What This Statute Says
A.R.S. § 42-11054 prescribes the appraisal methods Arizona assessors must use. The statute requires use of standard appraisal techniques and current usage, and it spells out specific rules for golf courses, shopping centers, low-income housing, and other special property types.
1. Prescribe guidelines for applying standard appraisal methods and techniques that shall be used by the department and county assessors in determining the valuation of property.
A.R.S. § 42-11054This is one of the longer property tax statutes in Arizona. It standardizes how assessors approach value, sales comparison, cost, and income approaches, and it requires the use of "current usage" rather than highest-and-best-use for most property. The result is more stable valuations.
For estates that include investment real estate, this statute is the foundation of any valuation appeal. If a property is valued without using one of the approved methods, the assessment can be challenged.
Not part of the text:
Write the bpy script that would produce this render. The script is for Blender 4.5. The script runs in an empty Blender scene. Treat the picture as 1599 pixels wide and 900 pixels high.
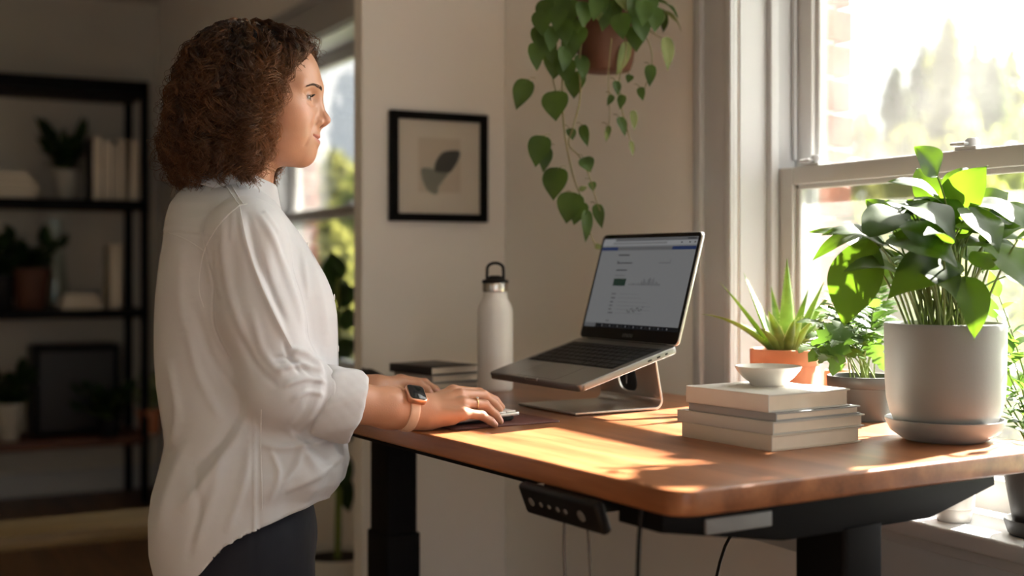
import bpy, bmesh, math, random
import numpy as np
from mathutils import Vector, Matrix
SC = bpy.context.scene
COL = SC.collection
PI = math.pi
R = math.radians
# ------------------------------------------------------------------ camera frame
EYE = 1.26
YAW = R(28)
FPX = 2000.0
cY, sY = math.cos(YAW), math.sin(YAW)
def cw(X, Y, Z=0.0):
    """camera-aligned metres (right, forward, up from the eye) -> room metres"""
    return Vector((X*cY + Y*sY, Y*cY - X*sY, EYE + Z))
def at(px, py, zc):
    return cw((px-799.5)/FPX*zc, zc, (415-py)/FPX*zc)
DESK_Z = 0.995
DROP = EYE - DESK_Z
def on_desk(px, py):
    zc = DROP*FPX/(py-415)
    return cw((px-799.5)/FPX*zc, zc, -DROP)

# ------------------------------------------------------------------ materials
def new_mat(name):
    m = bpy.data.materials.new(name); m.use_nodes = True
    nt = m.node_tree
    b = nt.nodes.get('Principled BSDF')
    return m, nt, b
def srgb(r, g, b):
    f = lambda c: (c/255/12.92) if c/255 <= 0.04045 else ((c/255+0.055)/1.055)**2.4
    return (f(r), f(g), f(b), 1)
def plain(name, col, rough=0.5, metal=0.0, var=0.0, vscale=8.0, bump=0.0, bscale=120.0, spec=0.5, sheen=0.0, coat=0.0):
    m, nt, b = new_mat(name)
    c = col if len(col) == 4 else (*col, 1)
    b.inputs['Base Color'].default_value = c
    b.inputs['Roughness'].default_value = rough
    b.inputs['Metallic'].default_value = metal
    b.inputs['Specular IOR Level'].default_value = spec
    if sheen: b.inputs['Sheen Weight'].default_value = sheen
    if coat: b.inputs['Coat Weight'].default_value = coat
    tc = nt.nodes.new('ShaderNodeTexCoord')
    if var > 0:
        n = nt.nodes.new('ShaderNodeTexNoise'); n.inputs['Scale'].default_value = vscale; n.inputs['Detail'].default_value = 4
        nt.links.new(tc.outputs['Object'], n.inputs['Vector'])
        mx = nt.nodes.new('ShaderNodeMix'); mx.data_type = 'RGBA'
        mx.inputs[6].default_value = tuple(min(1, x*(1-var)) for x in c[:3]) + (1,)
        mx.inputs[7].default_value = tuple(min(1, x*(1+var)) for x in c[:3]) + (1,)
        nt.links.new(n.outputs['Fac'], mx.inputs[0]); nt.links.new(mx.outputs[2], b.inputs['Base Color'])
    if bump > 0:
        n = nt.nodes.new('ShaderNodeTexNoise'); n.inputs['Scale'].default_value = bscale; n.inputs['Detail'].default_value = 3
        nt.links.new(tc.outputs['Object'], n.inputs['Vector'])
        bp = nt.nodes.new('ShaderNodeBump'); bp.inputs['Strength'].default_value = bump; bp.inputs['Distance'].default_value = 0.002
        nt.links.new(n.outputs['Fac'], bp.inputs['Height']); nt.links.new(bp.outputs['Normal'], b.inputs['Normal'])
    return m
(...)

When This Statute Comes Into Play
This statute typically becomes relevant in three situations. A property owner is reviewing an annual tax bill. An estate is being administered and the personal representative has to address ongoing property tax obligations. Or a charitable or nonprofit organization is claiming or maintaining an exemption. The statute is part of a larger framework in chapter 11 of title 42 and operates alongside the related sections cross-linked below.
What This Means for Arizona Families
Most families never think about Arizona property tax statutes until they are sitting at a closing table on an inherited home, reviewing an unexpected tax bill, or trying to claim an exemption for a surviving spouse. When that moment arrives, the rules in chapter 11 of title 42 are the framework you are working inside.
If you are holding real property in a revocable living trust, the trust structure does not by itself remove the property from the tax rolls. The exemption has to come from a specific statute. Our FAQ on what to do with property you inherit in Arizona covers the immediate practical questions, and our FAQ on probate timelines covers how a contested or stalled administration can affect tax filings and exemptions.
If you are administering an estate, the personal representative has a duty to keep property taxes current, to claim available exemptions where appropriate, and to maintain documentation in case the assessor reviews a claim later. Calendar the February exemption filing window each year for any property where a widow, widower, or disability exemption applies. Once the deadline passes, the saving for that year is usually lost.